The most recent version of the Berkeley Lab team's conclusions about the most effective way to design supercomputers appears in the January, 2005 issue of the Journal of the Earth Simulator under the title "Science-Driven System Architecture: A New Process for Leadership Class Computing." In a nutshell, they conclude that "the most effective approach to designing a computer architecture that can meet these scientific needs is to analyze the underlying algorithms of these applications and then, working in partnership with vendors, design a system targeted to these algorithms."

But the team did more than just produce another report. Beginning in 2002, with partners from other institutions, they worked closely with IBM to design a machine optimized for a range of scientific applications, a design they dubbed Blue Planet. Blue Planet emphasized flexibility, for not all scientific problems are susceptible to the same mathematical approach or have the same needs for memory access and organization — differences that, among others, impact hardware capabilities and organization.

The collaboration identified such concerns as the performance of individual processors in a parallel-processing scheme, the performance of their interconnections, and software adaptable to different kinds of jobs. They found specific problems like "memory contention" in IBM's existing multiprocessor design, which severely affected the performance of processors sharing the same interface with main memory. They devised Virtual Vector Architecture (ViVA), a way to create powerful virtual vector processors with very high performance from groups of individual processors in a node.

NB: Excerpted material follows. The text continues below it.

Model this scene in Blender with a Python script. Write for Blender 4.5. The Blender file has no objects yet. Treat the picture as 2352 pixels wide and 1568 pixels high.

IBM has already applied technical advances resulting from the Blue Planet scheme for meeting scientific computing needs to ASC Purple, the next supercomputer for scientific applications, and further improvements are in the pipeline.

The result of these efforts was a Blue Planet processor-node design that has been incorporated by IBM in the design of its new generation of microprocessors. One immediate effect was the application of the Blue Planet node design to the construction of the ASC Purple supercomputer at Lawrence Livermore National Laboratory, scheduled to demonstrate a performance of 100 teraflop/s in the summer of 2005.

Many possibilities for improving supercomputer performance remain, including the refinement of virtual processor architectures. But the dramatic advances already achieved clearly confirm the importance of including scientists in the design process from the beginning — especially since, as the Berkeley Lab researchers concluded, neither off-the-shelf cluster machines or highly expensive special-purpose machines are the best choice for the future: "The high-performance systems of the future have to be balanced in many ways, since the scientific applications of the future will combine many different methods. There is no longer a single method that dominates."